Locate all lines with the word "scene" and copy them out.
Data start
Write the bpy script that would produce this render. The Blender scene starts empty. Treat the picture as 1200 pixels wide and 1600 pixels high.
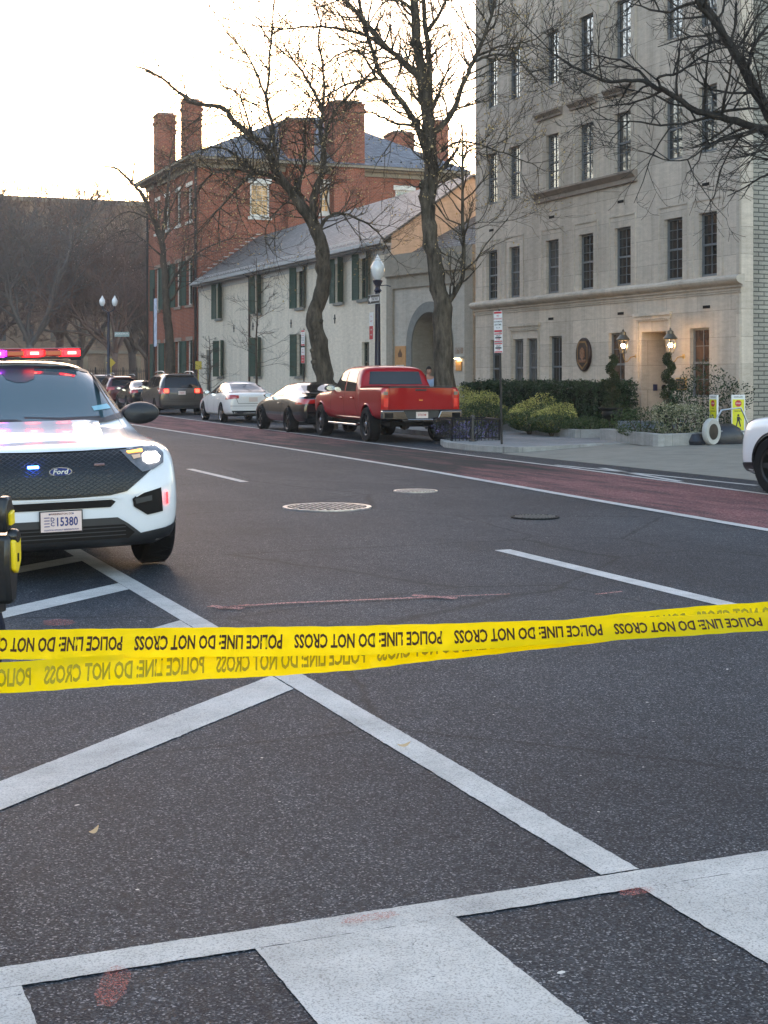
import bpy, bmesh, math, random
from mathutils import Vector, Matrix
from mathutils.bvhtree import BVHTree
R = math.radians
C = bpy.context.scene.collection
# ------------------------------------------------------------------ camera, sky, sun
# world axes: +Y runs along the street, +X points to the buildings
cam_d = bpy.data.cameras.new('camera'); cam = bpy.data.objects.new('camera', cam_d); C.objects.link(cam)
cam.location = (0, 0, 1.55); cam.rotation_euler = (R(90), 0, R(-22.6))
cam_d.sensor_fit = 'VERTICAL'; cam_d.sensor_height = 36.0; cam_d.lens = 36.0*2271/1600
cam_d.shift_y = -210/1600.0
cam_d.clip_start = .05; cam_d.clip_end = 2000
bpy.context.scene.camera = cam
SUN_AZ = 13.2; SUN_EL = 6.4
wd = bpy.data.worlds.new("World"); bpy.context.scene.world = wd; wd.use_nodes = True
nt = wd.node_tree; nt.nodes.clear()
sky = nt.nodes.new('ShaderNodeTexSky'); sky.sky_type = 'NISHITA'; sky.sun_disc = False
sky.sun_elevation = R(SUN_EL); sky.sun_rotation = R(SUN_AZ); sky.air_density = 1.0; sky.dust_density = 1.0; sky.ozone_density = 2.0
bg = nt.nodes.new('ShaderNodeBackground'); bg.inputs[1].default_value = .15
wo = nt.nodes.new('ShaderNodeOutputWorld'); wb = nt.nodes.new('ShaderNodeMix'); wb.data_type = 'RGBA'; wb.blend_type = 'MULTIPLY'; wb.inputs[0].default_value = 1; wb.inputs[7].default_value = (1.25, .985, .865, 1)
nt.links.new(sky.outputs[0], wb.inputs[6]); nt.links.new(wb.outputs[2], bg.inputs[0]); nt.links.new(bg.outputs[0], wo.inputs[0])
sun_d = bpy.data.lights.new('sun', 'SUN'); sun_d.energy = 2.0; sun_d.angle = R(.6); sun_d.color = (1, .8, .58)
sun = bpy.data.objects.new('sun', sun_d); C.objects.link(sun)
sdir = Vector((math.sin(R(SUN_AZ))*math.cos(R(SUN_EL)), math.cos(R(SUN_AZ))*math.cos(R(SUN_EL)), math.sin(R(SUN_EL))))
sun.rotation_euler = sdir.to_track_quat('Z', 'Y').to_euler(); sun.location = (0, 0, 40)
sc = bpy.context.scene
sc.view_settings.view_transform = 'Standard'; sc.view_settings.look = 'None'; sc.view_settings.gamma = 1
sc.view_settings.exposure = 2.95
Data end
*Exercise solution*.
Write the bpy script that would produce this render. The Blender scene starts empty. Treat the picture as 1200 pixels wide and 1600 pixels high.
C = bpy.context.scene.collection
bpy.context.scene.camera = cam
wd = bpy.data.worlds.new("World"); bpy.context.scene.world = wd; wd.use_nodes = True
sc = bpy.context.scene